Begin with the first line of the material and write out each line exactly, ending with the line that contains "SC.cycles.max_bounces = 6;". Pictures are not part of the copy.

# Source excerpt

══════════════════════════════

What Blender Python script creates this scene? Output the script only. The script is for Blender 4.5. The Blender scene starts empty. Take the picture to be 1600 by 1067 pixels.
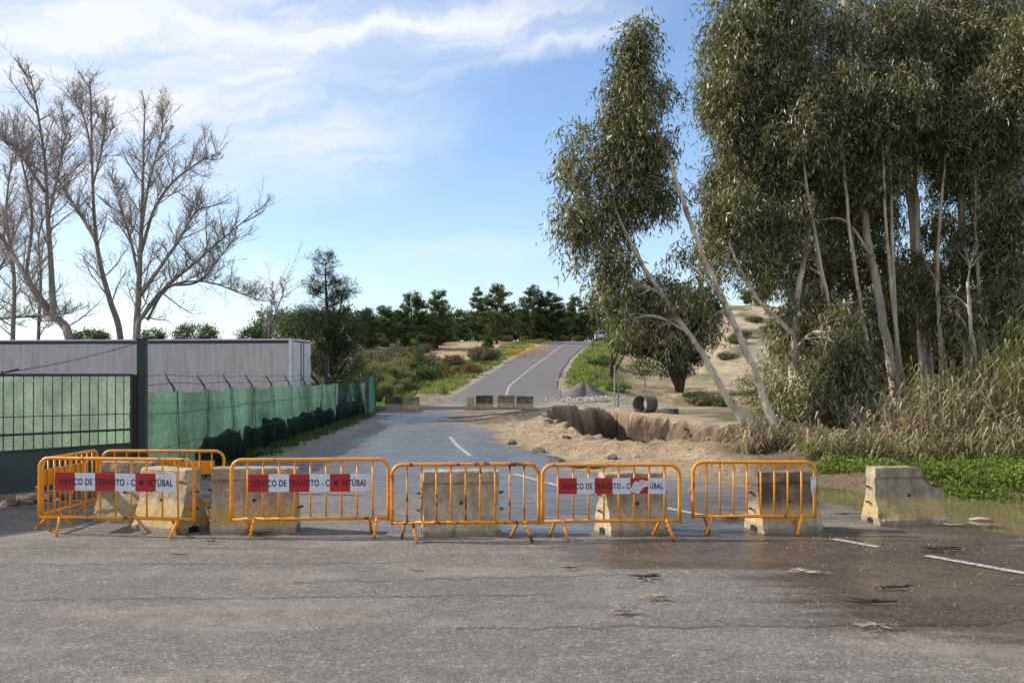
import bpy, math, random
import numpy as np
from mathutils import Vector, Matrix
R = math.radians
SC = bpy.context.scene
COL = SC.collection

# ------------------------------------------------------------------ camera, sky, sun, exposure
F, HOR, EYE = 1600.0, 585.0, 2.1          # focal in photo pixels, horizon row, eye height
cam_d = bpy.data.cameras.new('camera'); cam = bpy.data.objects.new('camera', cam_d); COL.objects.link(cam)
cam.location = (0, 0, EYE); cam.rotation_euler = (R(90), 0, 0)
cam_d.sensor_width = 36; cam_d.lens = 36; cam_d.shift_y = (HOR - 533.5) / 1600
cam_d.clip_start = 0.1; cam_d.clip_end = 5000
SC.camera = cam
SUN_EL, SUN_AZ = R(34), R(-80)            # azimuth clockwise from +Y
sd = Vector((math.sin(SUN_AZ) * math.cos(SUN_EL), math.cos(SUN_AZ) * math.cos(SUN_EL), math.sin(SUN_EL)))
sun_d = bpy.data.lights.new('sun', 'SUN'); sun = bpy.data.objects.new('sun', sun_d); COL.objects.link(sun)
sun_d.energy = 4.6; sun_d.angle = R(0.5); sun_d.color = (1.0, 0.93, 0.82)
sun.rotation_euler = sd.to_track_quat('Z', 'Y').to_euler(); sun.location = (-60, 10, 40)
SC.view_settings.view_transform = 'Standard'; SC.view_settings.look = 'None'
SC.view_settings.exposure = 0.36; SC.view_settings.gamma = 1
SC.cycles.max_bounces = 6; SC.cycles.transparent_max_bounces = 6

def nd(nt, t, **k):
    n = nt.nodes.new(t)
    for a, b in k.items():
        if a.startswith('i_'):
            key = a[2:]
            key = int(key) if key.isdigit() else key.replace('_', ' ')
            n.inputs[key].default_value = b
        else: setattr(n, a, b)
    return n

def build_world():
    w = bpy.data.worlds.new('World'); SC.world = w; w.use_nodes = True
    nt = w.node_tree; nt.nodes.clear(); L = nt.links.new
    sky = nd(nt, 'ShaderNodeTexSky', sky_type='NISHITA', sun_disc=False, sun_elevation=SUN_EL,
             sun_rotation=SUN_AZ % (2 * math.pi), altitude=50, air_density=1.0, dust_density=0.3, ozone_density=2.0)
    tc = nd(nt, 'ShaderNodeTexCoord')
    sep = nd(nt, 'ShaderNodeSeparateXYZ'); L(tc.outputs['Generated'], sep.inputs[0])
    def M(op, a, b=None, c=None):
        n = nd(nt, 'ShaderNodeMath', operation=op)
        for i, v in enumerate((a, b, c)):
            if v is None: continue
            if isinstance(v, (int, float)): n.inputs[i].default_value = v
            else: L(v, n.inputs[i])
        return n.outputs[0]
    az = M('ARCTAN2', sep.outputs[0], sep.outputs[1])
    el = M('ARCSINE', sep.outputs[2])
    # warp by noise for ragged cloud edges
    cmb = nd(nt, 'ShaderNodeCombineXYZ'); L(az, cmb.inputs[0]); L(el, cmb.inputs[1])
    wn = nd(nt, 'ShaderNodeTexNoise', i_Scale=9.0, i_Detail=5.0, i_Roughness=0.6); L(cmb.outputs[0], wn.inputs['Vector'])
    ws = nd(nt, 'ShaderNodeVectorMath', operation='SUBTRACT'); L(wn.outputs['Color'], ws.inputs[0]); ws.inputs[1].default_value = (.5, .5, .5)
    wsc = nd(nt, 'ShaderNodeVectorMath', operation='MULTIPLY'); L(ws.outputs[0], wsc.inputs[0]); wsc.inputs[1].default_value = (.16, .07, 0)
    wp = nd(nt, 'ShaderNodeVectorMath', operation='ADD'); L(cmb.outputs[0], wp.inputs[0]); L(wsc.outputs[0], wp.inputs[1])
    blobs = [  # azimuth, elevation, half sizes, tilt, strength
        (60, 60, 560, 260, 6, 1.0), (80, 90, 420, 200, 4, .9), (640, 50, 430, 75, 9, .97), (430, 180, 380, 80, 8, .4), (500, 255, 230, 85, 8, .62), (100, 330, 340, 150, 0, .6),
        (700, 410, 260, 45, 7, .42), (405, 455, 55, 55, 0, .95), (60, 470, 200, 60, 0, .4), (860, 62, 170, 24, 14, .5), (330, 130, 330, 120, 12, .7)]
    tot = None
    for px, py, hx, hy, rot, s in blobs:
        v0 = nd(nt, 'ShaderNodeVectorMath', operation='SUBTRACT'); L(wp.outputs[0], v0.inputs[0])
        v0.inputs[1].default_value = (math.atan((px - 800) / F), math.atan((HOR - py) / F), 0)
        v1 = nd(nt, 'ShaderNodeVectorRotate', rotation_type='Z_AXIS', i_Angle=R(-rot)); L(v0.outputs[0], v1.inputs['Vector'])
        v2 = nd(nt, 'ShaderNodeVectorMath', operation='MULTIPLY'); L(v1.outputs[0], v2.inputs[0]); v2.inputs[1].default_value = (F / hx, F / hy, 0)
        ln = nd(nt, 'ShaderNodeVectorMath', operation='LENGTH'); L(v2.outputs[0], ln.inputs[0])
        mr = nd(nt, 'ShaderNodeMapRange', interpolation_type='SMOOTHSTEP'); L(ln.outputs['Value'], mr.inputs[0])
        mr.inputs[1].default_value = 1.25; mr.inputs[2].default_value = .1; mr.inputs[3].default_value = 0; mr.inputs[4].default_value = s
        one = M('SUBTRACT', 1, mr.outputs[0])
        tot = one if tot is None else M('MULTIPLY', tot, one)
    blob = M('SUBTRACT', 1, tot)
    rot = nd(nt, 'ShaderNodeVectorRotate', rotation_type='Z_AXIS', i_Angle=R(-9)); L(wp.outputs[0], rot.inputs['Vector'])
    stre = nd(nt, 'ShaderNodeVectorMath', operation='MULTIPLY'); L(rot.outputs[0], stre.inputs[0]); stre.inputs[1].default_value = (3.0, 17.0, 1)
    cn = nd(nt, 'ShaderNodeTexNoise', i_Scale=1.6, i_Detail=8.0, i_Roughness=0.58); L(stre.outputs[0], cn.inputs['Vector'])
    cr = nd(nt, 'ShaderNodeMapRange', interpolation_type='SMOOTHSTEP'); L(cn.outputs['Fac'], cr.inputs[0])
    cr.inputs[1].default_value = .32; cr.inputs[2].default_value = .68; cr.inputs[3].default_value = .36; cr.inputs[4].default_value = 1.0
    mask = M('MINIMUM', M('MULTIPLY', M('MULTIPLY', blob, cr.outputs[0]), 1.15), 1.0)
    hz = nd(nt, 'ShaderNodeMapRange'); L(el, hz.inputs[0])
    hz.inputs[1].default_value = .22; hz.inputs[2].default_value = 0.0; hz.inputs[3].default_value = 0.0; hz.inputs[4].default_value = .17
    fill_cloud = nd(nt, 'ShaderNodeMapRange', interpolation_type='SMOOTHSTEP'); L(M('ABSOLUTE', az), fill_cloud.inputs[0])       # added cloud outside the view, there to lift and neutralise the ambient fill
    fill_cloud.inputs[1].default_value = .7; fill_cloud.inputs[2].default_value = 1.5; fill_cloud.inputs[3].default_value = 0; fill_cloud.inputs[4].default_value = .8
    fin = M('MAXIMUM', M('MAXIMUM', mask, hz.outputs[0]), M('MULTIPLY', fill_cloud.outputs[0], cr.outputs[0]))
    mix = nd(nt, 'ShaderNodeMix', data_type='RGBA'); L(fin, mix.inputs['Factor']); 
    tn = nd(nt, 'ShaderNodeMix', data_type='RGBA', blend_type='MULTIPLY'); tn.inputs['Factor'].default_value = 1; L(sky.outputs[0], tn.inputs['A']); tn.inputs['B'].default_value = (.98, 1.03, 1.12, 1); L(tn.outputs['Result'], mix.inputs['A'])
    mix.inputs['B'].default_value = (5.35, 5.6, 6.0, 1)
    bg = nd(nt, 'ShaderNodeBackground', i_Strength=0.135); L(mix.outputs['Result'], bg.inputs[0])
    out = nd(nt, 'ShaderNodeOutputWorld'); L(bg.outputs[0], out.inputs[0])
build_world()

# ------------------------------------------------------------------ helpers
rng = np.random.default_rng(7); random.seed(7)
def W(px, py, Y): return Vector(((px - 800) / F * Y, Y, EYE - (py - HOR) / F * Y))
def GY(py, z=0.0): return F * (EYE - z) / (py - HOR)
def GX(px, Y): return (px - 800) / F * Y

def tag(o, label=None, cat=None, group=None, kind=None):
    if label: o['label'] = label
    if cat: o['category'] = cat
    if group: o['group'] = group
    if kind: o['kind'] = kind
    return o
def empty(name, loc=(0, 0, 0), rz=0.0):
    o = bpy.data.objects.new(name, None); COL.objects.link(o); o.location = loc; o.rotation_euler = (0, 0, rz); o.empty_display_size = .2
    return o
def copy_tree(o, parent=None):
    c = o.copy(); COL.objects.link(c); c.parent = parent
    for ch in list(o.children): copy_tree(ch, c)
    return c
def link_mesh(name, me, parent=None):
    o = bpy.data.objects.new(name, me); COL.objects.link(o)
    if parent is not None: o.parent = parent
    return o
def np_mesh(name, V, Q, mat, parent=None, smooth=False, attrs=None):
    V = np.asarray(V, np.float32); Q = np.asarray(Q, np.int32); k = Q.shape[1]
    me = bpy.data.meshes.new(name); me.vertices.add(len(V)); me.vertices.foreach_set('co', V.ravel())
    me.loops.add(Q.size); me.loops.foreach_set('vertex_index', Q.ravel())
    me.polygons.add(len(Q)); me.polygons.foreach_set('loop_start', np.arange(0, Q.size, k, dtype=np.int32))
    me.polygons.foreach_set('loop_total', np.full(len(Q), k, np.int32))
    if smooth: me.polygons.foreach_set('use_smooth', np.ones(len(Q), bool))
    for m in (mat if isinstance(mat, (list, tuple)) else [mat]): me.materials.append(m)
    for n, a in (attrs or {}).items():
        a = np.asarray(a, np.float32)
        if a.ndim == 1:
            at = me.attributes.new(n, 'FLOAT', 'POINT'); at.data.foreach_set('value', a)
        else:
            at = me.attributes.new(n, 'FLOAT_COLOR', 'POINT')
            at.data.foreach_set('color', np.concatenate([a, np.ones((len(a), 1), np.float32)], 1).ravel())
    me.update(calc_edges=True); me.validate()
    return link_mesh(name, me, parent)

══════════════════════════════

# The completed task
What Blender Python script creates this scene? Output the script only. The script is for Blender 4.5. The Blender scene starts empty. Take the picture to be 1600 by 1067 pixels.
import bpy, math, random
import numpy as np
from mathutils import Vector, Matrix
R = math.radians
SC = bpy.context.scene
COL = SC.collection

# ------------------------------------------------------------------ camera, sky, sun, exposure
F, HOR, EYE = 1600.0, 585.0, 2.1          # focal in photo pixels, horizon row, eye height
cam_d = bpy.data.cameras.new('camera'); cam = bpy.data.objects.new('camera', cam_d); COL.objects.link(cam)
cam.location = (0, 0, EYE); cam.rotation_euler = (R(90), 0, 0)
cam_d.sensor_width = 36; cam_d.lens = 36; cam_d.shift_y = (HOR - 533.5) / 1600
cam_d.clip_start = 0.1; cam_d.clip_end = 5000
SC.camera = cam
SUN_EL, SUN_AZ = R(34), R(-80)            # azimuth clockwise from +Y
sd = Vector((math.sin(SUN_AZ) * math.cos(SUN_EL), math.cos(SUN_AZ) * math.cos(SUN_EL), math.sin(SUN_EL)))
sun_d = bpy.data.lights.new('sun', 'SUN'); sun = bpy.data.objects.new('sun', sun_d); COL.objects.link(sun)
sun_d.energy = 4.6; sun_d.angle = R(0.5); sun_d.color = (1.0, 0.93, 0.82)
sun.rotation_euler = sd.to_track_quat('Z', 'Y').to_euler(); sun.location = (-60, 10, 40)
SC.view_settings.view_transform = 'Standard'; SC.view_settings.look = 'None'
SC.view_settings.exposure = 0.36; SC.view_settings.gamma = 1
SC.cycles.max_bounces = 6; SC.cycles.transparent_max_bounces = 6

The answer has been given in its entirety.